Show that R is an equivalence relations?

Question

If we define R in Z × (N − {0}) such that (r, s)R(w, z) if and only if ws = zr.

how do I demonstrate R is a equivalence relation?

Answer 1

Specifically, our equivalence relation $R$ was defined by: $\frac{w}{z} R \frac{r}{s}$ if and only if $ws=zr$.
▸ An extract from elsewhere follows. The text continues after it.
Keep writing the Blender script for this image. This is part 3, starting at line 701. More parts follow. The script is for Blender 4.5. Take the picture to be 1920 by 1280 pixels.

Let’s show that $R$ is an equivalence relation.
Proof:
$(1)$ Reflexive: For any $x$ and $y$, $xy = xy$. So the definition of $R$ implies that $\frac{x}{y} R \frac{x}{y}$.
$(2)$ Symmetric:if $\frac{w}{z} R \frac{r}{s}$ then $ws = zr$ ,so $ zr = ws$ ,so $ rz = sw $ which implies that $\frac{r}{s} R \frac{w}{z}$.
$(3)$ Transitive: Suppose that $\frac{w}{z} R \frac{r}{s}$ and $\frac{r}{s} R \frac{x}{y}$. By the definition of R, we have, $ws=rz$ and $ry=xs$. We then have $wsy=rzy$ and $ryz= xsz$. Since, $rzy=ryz$, we have, $wsy=xsz$. By simple manipulation, we have, $wy=xz$ which gives $\frac{w}{z} = \frac{x}{y}$ satisfying the relation $R$.

Since $R$ is reflexive, symmetric, and transitive, it is an equivalence relation.